Another follow up point: If my cat does not eat his wet cat food at all or partly, I put it in the garden in the cat food bowl that he rejected. This food will be eaten by the cat or a wild animal. Sometimes cat that reject wet food inside the home accept it outside the home when they behave like scavengers. This method obviously depends on the cat being an indoor-outdoor cat.

Update: I have an infographic on minimizing cat food waste:

No wet cat food waste infographic
No wet cat food waste infographic

18 thoughts on “How I Get Rid of Uneaten Wet Cat Food”

  1. I combine all of my cat food remnants daily and put out nightly for raccoons, armadillos, and opossums.

  2. We’ve not had any pongs, maggots, flies or stinks since the recycling started. Neither of us could put up with any of that.

    Flush it down the bog!

  3. They actually provide a small container but it attracts flies and then I get maggots and it pongs. I have to do this to make it manageable. Perhaps others don’t care about ponging, maggot infested waste food buckets (which I only use for waste cat food as I have no waste human food or almost none) but I do. The technique you see deals with the issues but I can’t throw it in the waste food container or don’t believe I can.

  4. Do your local ‘rotten borough’ not insist on food waste recycling weekly? What on earth do they spend your no doubt huge Council Tax payment on? Lobby them!

    I thought it was a nationwide, council thang?

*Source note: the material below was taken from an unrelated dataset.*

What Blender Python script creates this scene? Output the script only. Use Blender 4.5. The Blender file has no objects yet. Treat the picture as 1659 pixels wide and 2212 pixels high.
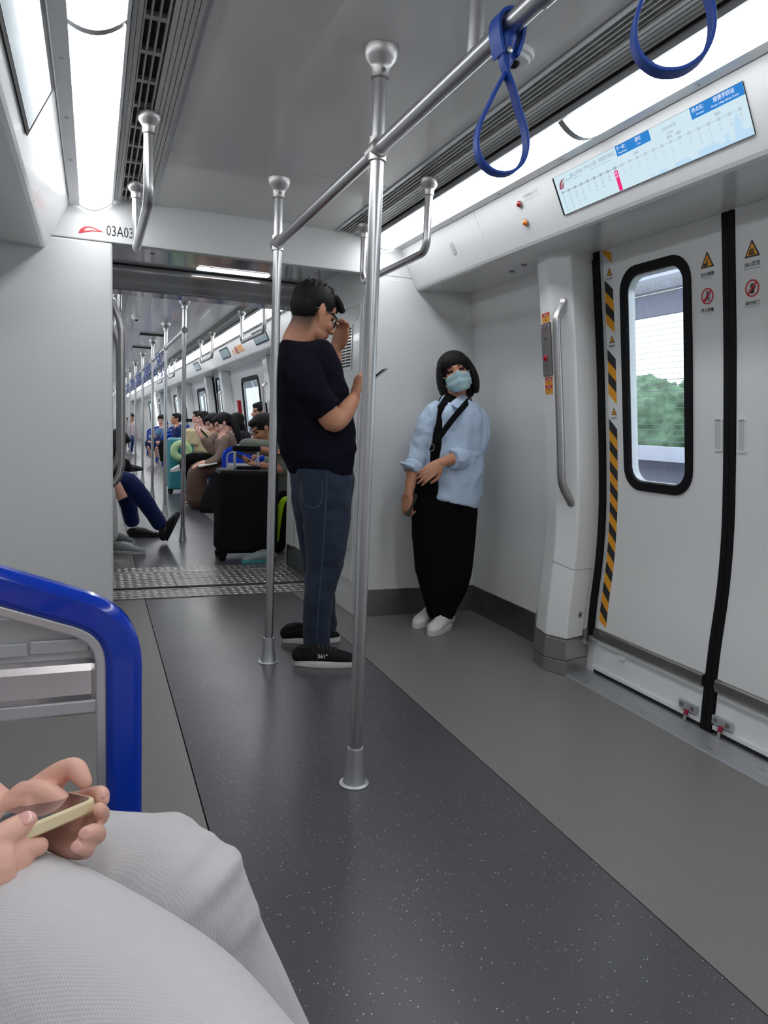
import bpy, bmesh, math, random
from math import pi, sin, cos, radians, sqrt, atan2
from mathutils import Vector as V, Matrix, noise

SC = bpy.context.scene
COL = SC.collection
random.seed(7)

# ------------------------------------------------------------------ camera, sky, exposure
# x across the car, y along the car (forward), z up; the lens is 1.05 m above the floor
AX = V((0.93036392, -0.0051527, 0.36660118))       # car axes seen from the lens (right, down, forward)
AY = V((-0.36446895, -0.12158661, 0.92324378))
AZ = V((0.03981659, -0.99256745, -0.1149978))
FPX, CX, CY = 1587.0, 829.5, 1106.0
CAM = V((0, 0, 1.05))
cd = bpy.data.cameras.new('camera'); cam = bpy.data.objects.new('camera', cd); COL.objects.link(cam)
cd.sensor_fit = 'VERTICAL'; cd.sensor_height = 36.0; cd.lens = FPX * 36.0 / 2212.0
cd.clip_start = 0.02; cd.clip_end = 300
cam.matrix_world = Matrix(((AX.x, -AX.y, -AX.z, CAM.x), (AY.x, -AY.y, -AY.z, CAM.y), (AZ.x, -AZ.y, -AZ.z, CAM.z), (0, 0, 0, 1)))
SC.camera = cam
def P(px, py, y):
    """the point on the cross-car plane y that the photograph shows at a pixel"""
    c = V((px - CX, py - CY, FPX)); d = V((AX.dot(c), AY.dot(c), AZ.dot(c)))
    return CAM + d * (y / d.y)
W = bpy.data.worlds.new('sky'); SC.world = W; W.use_nodes = True
bg = W.node_tree.nodes['Background']; bg.inputs[0].default_value = (0.90, 0.95, 1.0, 1); bg.inputs[1].default_value = 2.2
SC.view_settings.view_transform = 'Standard'; SC.view_settings.look = 'None'
SC.view_settings.gamma = 1.0; SC.view_settings.use_curve_mapping = False
SC.view_settings.exposure = 0.10
LAMP = 8.5        # radiance of the ceiling strip diffusers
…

    Ours do recycling collections weekly. They provide a food waste kitchen caddy, with secure lid. All food waste, cooked/raw goes in there. We line ours with compostable bags to avoid a sloppy, stinky mess. When the caddy is full, we tie a knot in the bag, then it goes outside into a fox/dog/cat/rodent proof lidded, larger caddy.

    The caddies, small & large are remarkably good at containing stink. You do need to wash them weekly, hot water and washing up liquid will do the job. If you do that, no flies either.

    Before the advent of recycling, any uneaten wet cat food was flushed down the toilet. Wet cat food is probably already more processed than er, human waste. It flushed fine. No blockages either.